François Maillol trie les pierres selon leurs qualités. Il réserve les plus belles, avec une face bien plate, soit pour la couverte qui couvre le mur, soit pour le parement, c'est-à-dire sa face visible. Il utilise les cailloux sans face, les plus bombés, et les moins esthétiques pour la construction elle-même. Les fondations sont assurées par des coussols, de grosses roches enfoncées dans la terre. Le remblai derrière le mur est essentiel. Il est constitué de cailloux pulvérisés qui servent de drains. « C'est le ciment des vignerons », affirme François Maillol. Au bout de quelques années, il scelle le mur de pierres sèches tout en permettant l'évacuation des eaux.

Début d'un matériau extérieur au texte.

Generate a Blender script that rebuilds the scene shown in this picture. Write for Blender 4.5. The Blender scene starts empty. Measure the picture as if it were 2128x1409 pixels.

Lorsque le mur est arrondi, l'affaire se corse : « C'est un coup à prendre. Cela ne vient pas du jour au lendemain . » C'est du grand art. « A votre mort, vous laisserez une oeuvre inestimable », lui a déclaré un admirateur. Car, à Banyuls, au fil des ans, le réseau des murettes vieillit, s'use. « Il n'est plus entretenu », regrette François Maillol. Résultat : les pluies font de gros dégâts.
A partir de fin novembre, outre le travail des murettes, François Maillol taille encore 2 ou 3 ha de vigne, tranquillement, à son rythme. « Je suis presque né auprès d'un cep (NDLR : à l'époque, les femmes emmenaient les enfants en bas âge à la vigne). Ce que j'aimerai, c'est mourir auprès d'un cep », confie-t-il.